Double-Jeopardy Case 1st |of High Court’s Fall Term

     WASHINGTON (CN) — The Justice Department faced an uphill Supreme Court battle Tuesday in fighting to retry a Puerto Rican lawmaker who successfully appealed a mixed bribery verdict.
     The case stems from a 2005 trip Sen. Hector Martinez-Maldonado took to Las Vegas for a boxing match. U.S. prosecutors say Juan Bravo-Fernandez, the president of Puerto Rican private-security firm Ranger American, paid for the trip in exchange for a legislative favor.
     Though a jury convicted both men on a federal bribery charge, it acquitted them of conspiring and traveling to commit bribery under Section 666 of Title 18.
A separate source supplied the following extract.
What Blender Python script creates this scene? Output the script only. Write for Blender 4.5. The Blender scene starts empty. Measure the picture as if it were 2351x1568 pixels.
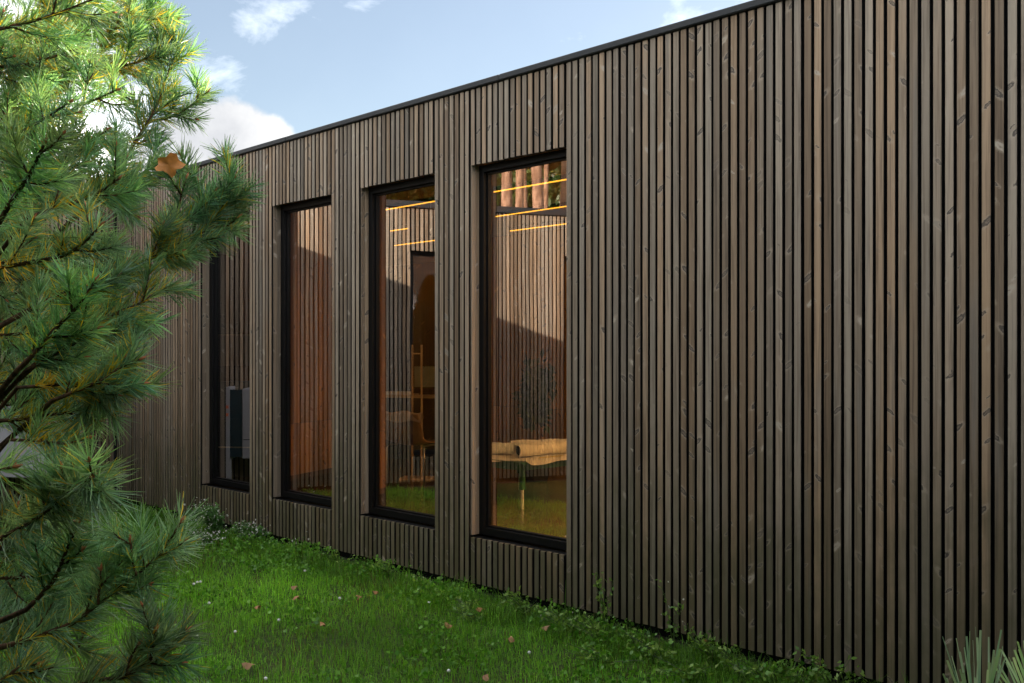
import bpy, bmesh, math, random
import numpy as np
from mathutils import Vector, Matrix

random.seed(7)
rng = np.random.default_rng(11)
S = bpy.context.scene
COL = S.collection

# ------------------------------------------------------------------ camera
# picture measures below are in a 2351 x 1568 frame of the photograph
F, CX, HY = 2286.0, 1175.5, 818.0
CAM = Vector((0.0, -4.80, 1.70))
HEAD = Vector((-0.7135, 0.7007, 0.0))
RIGHT = Vector((0.7007, 0.7135, 0.0))
cam_d = bpy.data.cameras.new('camera')
cam_d.sensor_width = 36.0
cam_d.lens = 36.0 * F / 2351.0
cam_d.shift_y = 34.0 / 2351.0
cam_d.clip_start = 0.05
cam_d.clip_end = 2000.0
cam = bpy.data.objects.new('camera', cam_d)
cam.location = CAM
cam.rotation_euler = (math.pi / 2, 0, math.asin(0.7135))
COL.objects.link(cam)
S.camera = cam

# ------------------------------------------------------------------ world, sun, exposure
SUN = Vector((0.15, 1.0, 0.355)).normalized()
ELEV = math.asin(SUN.z)
ROT = math.atan2(SUN.x, SUN.y)
SKY_STRENGTH = 0.05
w = bpy.data.worlds.new('World')
S.world = w
w.use_nodes = True
wn, wl = w.node_tree.nodes, w.node_tree.links
wn.clear()
sky = wn.new('ShaderNodeTexSky')
sky.sky_type = 'NISHITA'
sky.sun_disc = False
sky.sun_elevation = ELEV
sky.sun_rotation = ROT
sky.altitude = 100
sky.air_density = 1.0
sky.dust_density = 0.9
sky.ozone_density = 1.6
wtc = wn.new('ShaderNodeTexCoord')
def wmath(op, a, b=None, clamp=False):
    n = wn.new('ShaderNodeMath'); n.operation = op; n.use_clamp = clamp
    for i, v in enumerate((a, b)):
        if v is None: continue
        if isinstance(v, (int, float)): n.inputs[i].default_value = v
        else: wl.new(v, n.inputs[i])
    return n.outputs[0]
wsep = wn.new('ShaderNodeSeparateXYZ')
wl.new(wtc.outputs['Generated'], wsep.inputs[0])
zz = wmath('ADD', wmath('ABSOLUTE', wsep.outputs['Z']), 0.22)
px_ = wmath('DIVIDE', wsep.outputs['X'], zz)
py_ = wmath('DIVIDE', wsep.outputs['Y'], zz)
wcomb = wn.new('ShaderNodeCombineXYZ')
OFX, OFY = 3.7, 1.9
wl.new(wmath('ADD', px_, OFX), wcomb.inputs[0]); wl.new(wmath('ADD', py_, OFY), wcomb.inputs[1])
cn = wn.new('ShaderNodeTexNoise')
cn.inputs['Scale'].default_value = 1.15
cn.inputs['Detail'].default_value = 9
cn.inputs['Roughness'].default_value = 0.56
cn.inputs['Distortion'].default_value = 0.25
wl.new(wcomb.outputs[0], cn.inputs['Vector'])
# a big cumulus bank low in the west-north-west, thin wisps and added bright cloud elsewhere
cdir = Vector((-0.7135 - 0.30 * 0.7007, 0.7007 - 0.30 * 0.7135, 0.178)).normalized()
def cloud_at(d, inner, outer):
    dot = wn.new('ShaderNodeVectorMath'); dot.operation = 'DOT_PRODUCT'
    nrm = wn.new('ShaderNodeVectorMath'); nrm.operation = 'NORMALIZE'
    wl.new(wtc.outputs['Generated'], nrm.inputs[0])
    wl.new(nrm.outputs[0], dot.inputs[0]); dot.inputs[1].default_value = d
    mr = wn.new('ShaderNodeMapRange')
    mr.inputs[1].default_value = math.cos(outer); mr.inputs[2].default_value = math.cos(inner)
    wl.new(dot.outputs['Value'], mr.inputs[0])
    return mr.outputs[0]
bank = cloud_at(cdir, math.radians(0.3), math.radians(5.8))
fine = wn.new('ShaderNodeTexNoise')
fine.inputs['Scale'].default_value = 11.0; fine.inputs['Detail'].default_value = 10; fine.inputs['Roughness'].default_value = 0.55
wl.new(wtc.outputs['Generated'], fine.inputs['Vector'])
bm_ = wmath('ADD', bank, wmath('MULTIPLY', wmath('SUBTRACT', fine.outputs[0], 0.5), 0.95))
mrb = wn.new('ShaderNodeMapRange'); mrb.interpolation_type = 'SMOOTHSTEP'
mrb.inputs[1].default_value = 0.33; mrb.inputs[2].default_value = 0.47
wl.new(bm_, mrb.inputs[0])
mrw = wn.new('ShaderNodeMapRange'); mrw.interpolation_type = 'SMOOTHSTEP'
mrw.inputs[1].default_value = 0.46; mrw.inputs[2].default_value = 0.66
wl.new(cn.outputs[0], mrw.inputs[0])
fill_cloud = wmath('ADD', wmath('MULTIPLY', mrw.outputs[0], 0.8), 0.016)  # broad bright cloud, added mostly out of view to light the wall
thin = wn.new('ShaderNodeTexNoise')
thin.inputs['Scale'].default_value = 3.4; thin.inputs['Detail'].default_value = 10; thin.inputs['Roughness'].default_value = 0.6; thin.inputs['Distortion'].default_value = 0.6
wl.new(wcomb.outputs[0], thin.inputs['Vector'])
mrt = wn.new('ShaderNodeMapRange'); mrt.interpolation_type = 'SMOOTHSTEP'
mrt.inputs[1].default_value = 0.50; mrt.inputs[2].default_value = 0.78; mrt.inputs[4].default_value = 0.08
wl.new(thin.outputs[0], mrt.inputs[0])
cover = wmath('MAXIMUM', fill_cloud, mrt.outputs[0])
bankcol = wn.new('ShaderNodeMix'); bankcol.data_type = 'RGBA'
shade = wn.new('ShaderNodeMapRange')
shade.inputs[1].default_value = 0.3; shade.inputs[2].default_value = 0.75
shade.inputs[3].default_value = 0.84; shade.inputs[4].default_value = 1.0
wl.new(fine.outputs[0], shade.inputs[0])
ccol = wn.new('ShaderNodeMix'); ccol.data_type = 'RGBA'; ccol.blend_type = 'MULTIPLY'
ccol.inputs[0].default_value = 1.0
ccol.inputs[6].default_value = (58.0, 57.0, 56.0, 1)
wl.new(shade.outputs[0], ccol.inputs[7])
mrs = wn.new('ShaderNodeMapRange'); mrs.inputs[1].default_value = 0.35; mrs.inputs[2].default_value = 0.62
wl.new(fine.outputs[0], mrs.inputs[0])
skyt = wn.new('ShaderNodeMix'); skyt.data_type = 'RGBA'; skyt.blend_type = 'MULTIPLY'; skyt.inputs[0].default_value = 1.0
wl.new(sky.outputs[0], skyt.inputs[6]); skyt.inputs[7].default_value = (1.02, 0.975, 0.925, 1)
wmix = wn.new('ShaderNodeMix'); wmix.data_type = 'RGBA'
wl.new(cover, wmix.inputs[0]); wl.new(skyt.outputs[2], wmix.inputs[6]); wl.new(ccol.outputs[2], wmix.inputs[7])
bg = wn.new('ShaderNodeBackground'); bg.inputs['Strength'].default_value = SKY_STRENGTH
bankcol.inputs[6].default_value = (4.2, 4.3, 4.5, 1); bankcol.inputs[7].default_value = (6.2, 6.2, 6.2, 1)
wl.new(mrs.outputs[0], bankcol.inputs[0])
wbank = wn.new('ShaderNodeMix'); wbank.data_type = 'RGBA'
wl.new(mrb.outputs[0], wbank.inputs[0]); wl.new(wmix.outputs[2], wbank.inputs[6]); wl.new(bankcol.outputs[2], wbank.inputs[7])
wl.new(wbank.outputs[2], bg.inputs['Color'])
wo = wn.new('ShaderNodeOutputWorld'); wl.new(bg.outputs[0], wo.inputs[0])

sun_d = bpy.data.lights.new('sun', 'SUN')
sun_d.energy = 5.0
sun_d.angle = math.radians(0.5)
sun_d.color = (1.0, 0.88, 0.72)
sun = bpy.data.objects.new('sun', sun_d)
sun.rotation_euler = SUN.to_track_quat('Z', 'Y').to_euler()
COL.objects.link(sun)
S.view_settings.view_transform = 'Standard'
S.view_settings.look = 'None'
S.view_settings.exposure = 1.9
S.view_settings.gamma = 1.0
S.view_settings.use_curve_mapping = False
S.render.engine = 'CYCLES'
S.cycles.max_bounces = 8
S.cycles.transparent_max_bounces = 16

# ------------------------------------------------------------------ helpers
def tag(o, label=None, cat=None, group=None, kind=None):
    if label: o['label'] = label
    if cat: o['category'] = cat
    if group: o['group'] = group
    if kind: o['kind'] = kind
    return o

def thing(name, loc=(0, 0, 0), rz=0.0, label=None, cat=None, group=None):
    o = bpy.data.objects.new(name, None)
    o.empty_display_size = 0.1
    o.location = loc; o.rotation_euler = (0, 0, rz)
    COL.objects.link(o)
    return tag(o, label, cat, group)

def link(name, me, parent=None, loc=(0, 0, 0), mat=None, rz=0.0):
    o = bpy.data.objects.new(name, me)
    o.parent = parent; o.location = loc; o.rotation_euler = (0, 0, rz)
    if mat is not None and not me.materials: me.materials.append(mat)
    COL.objects.link(o)
    return o

def mesh_np(name, V, Fq, mat=None, colr=None, smooth=False):
    V = np.ascontiguousarray(V, dtype=np.float32); Fq = np.ascontiguousarray(Fq, dtype=np.int32)
    me = bpy.data.meshes.new(name)
    k = Fq.shape[1]
    me.vertices.add(len(V)); me.vertices.foreach_set('co', V.ravel())
    me.loops.add(Fq.size); me.loops.foreach_set('vertex_index', Fq.ravel())
    me.polygons.add(len(Fq))
    me.polygons.foreach_set('loop_start', np.arange(0, Fq.size, k, dtype=np.int32))
    me.polygons.foreach_set('loop_total', np.full(len(Fq), k, dtype=np.int32))
    if smooth: me.polygons.foreach_set('use_smooth', np.ones(len(Fq), dtype=bool))
    me.update(calc_edges=True)
    if colr is not None:
        a = me.color_attributes.new('col', 'FLOAT_COLOR', 'POINT')
        c4 = np.ones((len(V), 4), dtype=np.float32); c4[:, :3] = colr
        a.data.foreach_set('color', c4.ravel())
    if mat is not None: me.materials.append(mat)
    return me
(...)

     An attorney for the men told the Supreme Court this morning that the inconsistent verdict was unconstitutional and properly overturned by the Boston-based First Circuit.
      “When the jury acquitted on conspiracy and travel to commit Program Section 666, bribery, they necessarily decided there was no bribery,” said Lisa Blatt, with Washington-based Arnold & Porter.
     Justice Ruth Bader Ginsburg proffered another theory: that the jurors decided overlapping charges were government overkill and tossed out the conspiracy to travel to commit bribery charges.
     “How do we know that’s not what the jury decided,” she asked.
     Blatt responded quickly and strongly with a question of her own. “Is this court, for the first time in the history of its jurisprudence, going to give any meaning to or relevance to an invalid conviction,” Blatt asked. “You have never held an invalid conviction was relevant to or evidence of anything, Justice Ginsburg. And let me just suggest the last place you should start is the double-jeopardy clause, where illegal, invalid, vacated convictions have always been legal nullities.”
     Though the government has sought to retry the men for bribery, Martinez-Maldonado and Bravo-Fernandez say double jeopardy barred new prosecution of an offense related to issues on which they were acquitted in the earlier trial.
     The U.S. Supreme Court opened its October with the case today still short one justice, an occurrence so rare it hasn’t happened in 25 years. Assuming there is no 4-4 split, as happened in several high-profile cases the court took up last term, the Supreme Court’s decision will determine the scope of retrial power.
     Justice Elena Kagan acknowledged that courts “usually” pretend vacated convictions do not exist but questioned Blatt about whether it makes a difference here, when it can tell them something about the jury’s decision.
     “This court has never used a vacated conviction for any purpose, period,” Blatt responded.
     The government’s attorney meanwhile assured the justices that nothing in the collateral-estoppel component of double jeopardy precludes the government from retrying the men.
     “The most essential prerequisite for applying collateral estoppel is that the jury must have actually decided an issue in the defendant’s favor, and that prerequisite isn’t satisfied here,” argued Elizabeth Prelogar, assistant to the U.S. solicitor general.
     When juries issue inconsistent verdicts, a defendant cannot argue that acquittal on some charges resolved the matter in their favor, she added.
     Chief Justice John Roberts responded to that argument by noting that the jury verdicts in this case might be inconsistent, but there is no way to know.
     “So it seems to me that what we’re being asked to decide is if the possibility that they might be is enough to allow the government to relitigate the substantive count,” Roberts noted.
     “And it does seem to me that’s a little bit of an extension of what our precedents have said.”
     Prelogar repeated her stance: collateral estoppel cannot preclude the bribery count from further litigation.
     “It’s not just whether there’s a possibility that the jury resolved issues in their favor,” she said. “There has to be a certainty that the jury did that.”
     On the question of how retrial could affect constitutional rights, Prelogar suggested the tradition of not using vacated convictions is limited to those that stand in for a defendant’s guilt. The convictions in this case do not establish that, she said.
     Kagan noted that Prelogar had a “tough time” finding examples of any courts using vacated convictions for any purpose, other than a few lower-court rulings.
     Prelogar responded that these rulings – one of which is from the Third Circuit – are instructive, and that looking at convictions can help defendants by clarifying the basis of ambiguous verdicts.
     For Prelogar, the way to remedy legal error by the jury “is a new trial.”
     The Cato Institute, the National Association of Criminal Defense Lawyers and the National Association for Public Defense filed amicus briefs in support of Bravo-Fernandez and Martinez-Maldonado. They caution that abusive prosecutorial behavior could emerge if the collateral-estoppel doctrine of the double jeopardy clause is rendered incapable of protecting defendants from reprosecution on vacated convictions.